This is a wonderful picture of Santa Claus, but it has nothing to do with the present article. We cannot show you the relevant photos even though they may be of critical importance to public safety.

Once again police and official news media have failed to inform the public about a deadly roadway failure that likely led to the death of two, and possibly three, road users in a collision that occurred on Highway 401 in Mississauga, Ontario yesterday.

Not surprisingly little information was publicly divulged. A few photos of the collision site were displayed on websites of official news agencies but no photos were provided by the investigating police. This means that photos of the site cannot be published by Gorski Consulting as they are deemed copyrighted. Yet they are essential to the public’s knowledge of a deadly circumstance.

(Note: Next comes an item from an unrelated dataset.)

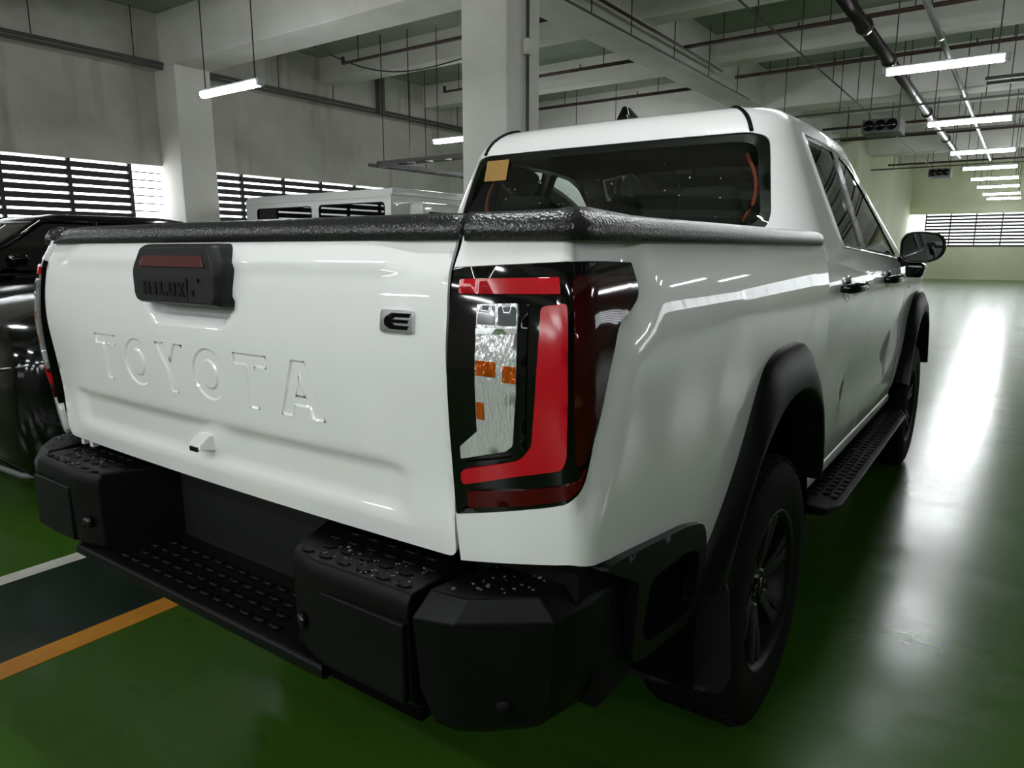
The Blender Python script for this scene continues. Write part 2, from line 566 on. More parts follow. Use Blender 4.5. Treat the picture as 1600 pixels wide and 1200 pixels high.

Police provided a confusing description of what happened. Even a later clarification was also confusing. But generally the collision reportedly unfolded when two westbound vehicles, a Lexus SUV and a Ford Pick-up truck collided in the westbound lanes of Highway 401 near Winston Churchill Blvd yesterday morning, November 21, 2020. This impact led  to the Ford Pick-up truck crashing through the concrete median barrier and colliding with an eastbound Dodge minivan.

Although the police explanation is confusing, it appears that two persons in the Ford Pick-up truck sustained fatal injuries. A third occupant of the Ford Pick-up truck sustained critical injuries.

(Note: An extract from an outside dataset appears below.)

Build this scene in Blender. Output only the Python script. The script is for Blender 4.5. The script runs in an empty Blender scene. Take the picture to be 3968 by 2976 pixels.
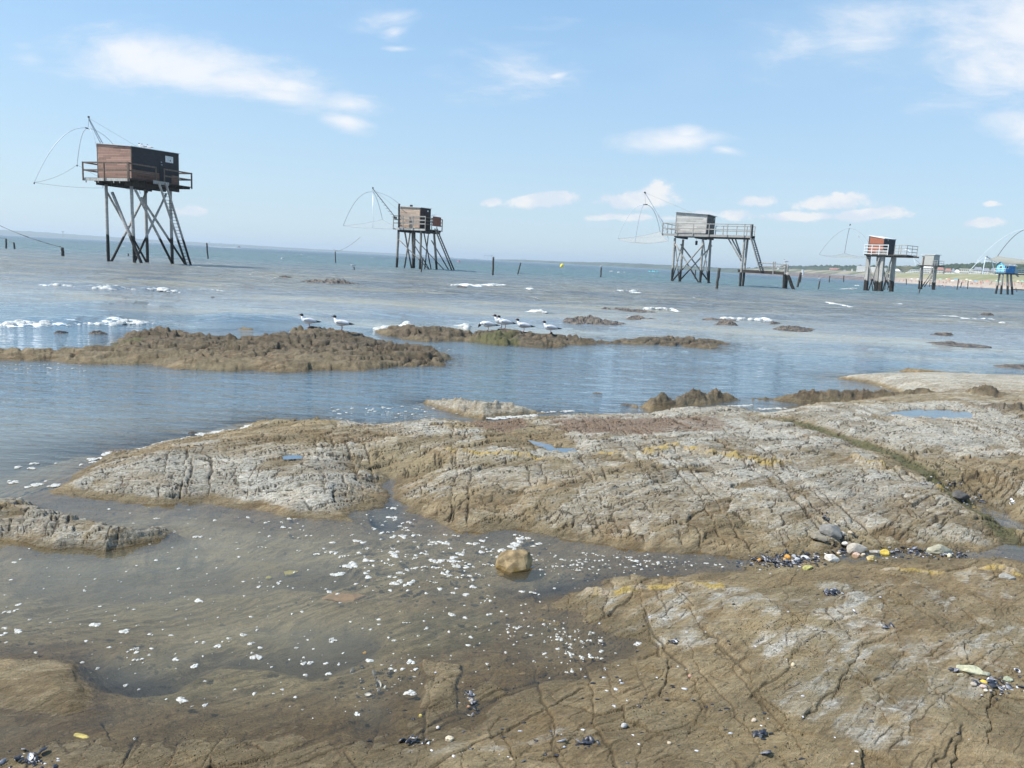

News media have failed to highlight the fact that the Ford Pick-up truck should not have successfully passed through the concrete median barrier. Similarly police have also said nothing about this failure. The few photos of the site show that portable concrete barriers (PCBs) were in place at the outer edges of the highway and therefore this was likely a construction zone – another important fact that was not clarified. It is always a concern that adjustments to normal travel in a construction zone can lead to collisions and it needs to be noted whether or not such adjustments could have influenced the initial impact between the Lexus and Ford. Regardless, the main issue is that once the initial impact occurred the median barrier should have contained the impacting vehicles within the westbound lanes. That is the purpose of constructing a concrete median barrier. The on-site photos show that a portion of the concrete median barrier was broken out and it seems highly likely that this is the point that was struck by the Ford Pick-up truck as it crashed through the barrier. Again, neither police or official news media have confirmed this. It is a deafening silence.

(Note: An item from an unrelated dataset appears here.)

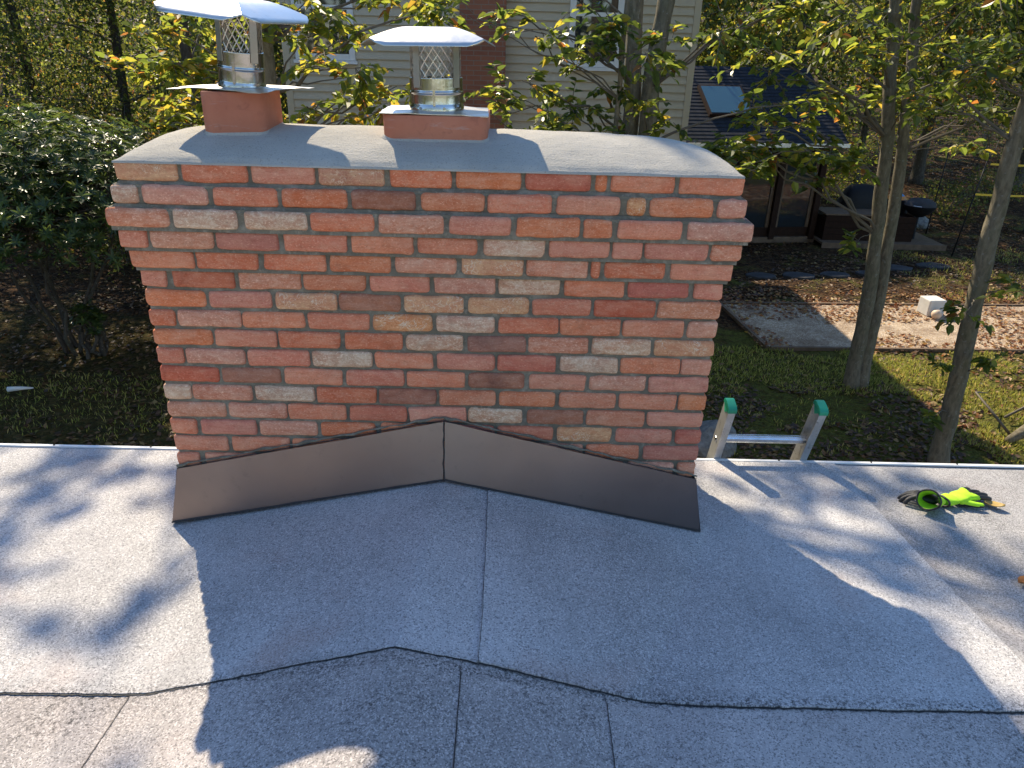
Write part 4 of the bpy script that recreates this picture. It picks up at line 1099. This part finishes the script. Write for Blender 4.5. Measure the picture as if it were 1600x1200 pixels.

The testing of the performance of roadway structures has long been standardized through protocols that have been primarily developed in the U.S. As with almost all highway and vehicles matters, Canadian standards mimic those of the U.S. for important harmonization reasons. Thus it would be ridiculous, for example, to have the travel directions on highways changed just because drivers cross international borders. Or that road signs should be totally different in the two countries. Or that certain vehicle safety features should be vastly different. Harmonization is extremely important for all road users in North America.

Thus, with respect to barrier safety testing, Canada must follow certain protocols similar to those in the U.S. An older U.S. protocol named NCHRP 350 was recently replaced by another called MASH. Both of these deal with testing of concrete barriers by impacting them in controlled tests by vehicles of various sizes, weights and angles of approach. Regardless of which protocol is used, a typical pick-up truck should not be able to crash through a concrete median barrier. If such a situation occurred the barrier would not be allowed to be installed on a U.S. highway. But does the Province of Ontario follow the protocols established by the U.S. Departments of Transportation? Does the Province of Ontario follow any protocols at all? This has not been revealed. And it certainly has not be discussed in the reporting of the present crash which is directly related to the the Province’s safety responsibilities.

These discussions are matters of critical importance to the safety of all citizens of Ontario and throughout Canada. Government transportation departments should not have card blanche to do as they please without accountability to public scrutiny. And police and news media fail in their obligations to the public when they fail to inform the public of these critical matters.